8. An Era of Constant Experimentation
In the end, our education systems will need to enter an era of constant experimentation. The steady shifting of technologies, attitudes, and lifestyles demand a symbiotic relationship be formed between schools and their students. And this will never be a static relationship.
Final Thoughts
“Over the next century, three countries will emerge to rival the power of the U.S. – Japan, Poland, and Turkey” — George Friedman, Author of The Next 100 Years
I’m not sure Friedman did any favors for Turkey by making this proclamation, putting them into the global spotlight, setting them up for constant scrutiny.
However, the country of Turkey is well-positioned to become a major player on the world stage.
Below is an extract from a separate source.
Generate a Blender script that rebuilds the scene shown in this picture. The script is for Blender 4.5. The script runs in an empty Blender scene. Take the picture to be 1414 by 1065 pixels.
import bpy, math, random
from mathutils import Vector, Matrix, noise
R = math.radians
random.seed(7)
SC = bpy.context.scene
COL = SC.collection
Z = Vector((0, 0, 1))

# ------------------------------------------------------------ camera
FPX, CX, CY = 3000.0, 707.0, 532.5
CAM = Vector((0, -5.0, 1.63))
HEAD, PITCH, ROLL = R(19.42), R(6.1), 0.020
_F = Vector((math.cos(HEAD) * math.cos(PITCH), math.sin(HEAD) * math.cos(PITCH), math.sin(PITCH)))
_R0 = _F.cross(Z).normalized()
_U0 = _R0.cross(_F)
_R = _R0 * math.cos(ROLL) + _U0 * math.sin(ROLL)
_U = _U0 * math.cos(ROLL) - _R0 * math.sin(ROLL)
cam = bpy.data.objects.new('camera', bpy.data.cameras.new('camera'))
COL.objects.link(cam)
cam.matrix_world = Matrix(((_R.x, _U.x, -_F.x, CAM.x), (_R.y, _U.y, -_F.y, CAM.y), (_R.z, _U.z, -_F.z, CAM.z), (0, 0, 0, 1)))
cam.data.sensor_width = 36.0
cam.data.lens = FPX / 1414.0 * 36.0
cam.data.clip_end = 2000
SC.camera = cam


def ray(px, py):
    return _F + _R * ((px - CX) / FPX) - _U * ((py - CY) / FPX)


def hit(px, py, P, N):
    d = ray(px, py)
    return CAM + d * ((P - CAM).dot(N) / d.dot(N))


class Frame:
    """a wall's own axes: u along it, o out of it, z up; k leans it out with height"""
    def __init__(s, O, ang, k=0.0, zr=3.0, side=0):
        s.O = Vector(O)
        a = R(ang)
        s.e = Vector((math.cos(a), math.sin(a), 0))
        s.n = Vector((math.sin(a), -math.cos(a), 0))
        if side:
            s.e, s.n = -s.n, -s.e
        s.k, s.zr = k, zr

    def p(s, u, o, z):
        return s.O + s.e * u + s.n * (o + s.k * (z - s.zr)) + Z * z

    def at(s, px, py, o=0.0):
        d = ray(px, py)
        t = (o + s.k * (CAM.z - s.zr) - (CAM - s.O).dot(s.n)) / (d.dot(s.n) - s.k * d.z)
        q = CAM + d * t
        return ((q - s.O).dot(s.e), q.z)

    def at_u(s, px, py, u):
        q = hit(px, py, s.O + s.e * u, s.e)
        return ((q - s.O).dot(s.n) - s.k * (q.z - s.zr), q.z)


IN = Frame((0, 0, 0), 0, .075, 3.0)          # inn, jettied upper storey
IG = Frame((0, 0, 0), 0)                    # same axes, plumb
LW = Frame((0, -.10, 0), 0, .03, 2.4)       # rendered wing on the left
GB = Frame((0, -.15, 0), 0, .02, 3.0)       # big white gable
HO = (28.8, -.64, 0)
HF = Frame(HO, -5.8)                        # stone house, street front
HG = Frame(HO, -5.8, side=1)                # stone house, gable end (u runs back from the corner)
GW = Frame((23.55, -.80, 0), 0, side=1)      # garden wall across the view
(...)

They exist as a vibrant economic hub uniquely positioned with one foot in Europe, one foot in the Middle East, and a third foot in Asia. As a people, they are a democratic, secular, unitary, constitutional republic with an ancient cultural heritage.
The first steps they will need to take to signal a rebirth of Turkish education will begin with a diffusion of central power followed by new strategies for checks and balances with real-time monitoring without real-time scrutiny. They will also need to look at new funding approaches that yield a more equitable distribution of resources between the big cities and rural communities.
And most importantly, they will need to create a culture that encourages crazy ideas and innovative approaches. We learn much from our failures, but nothing if we don’t try.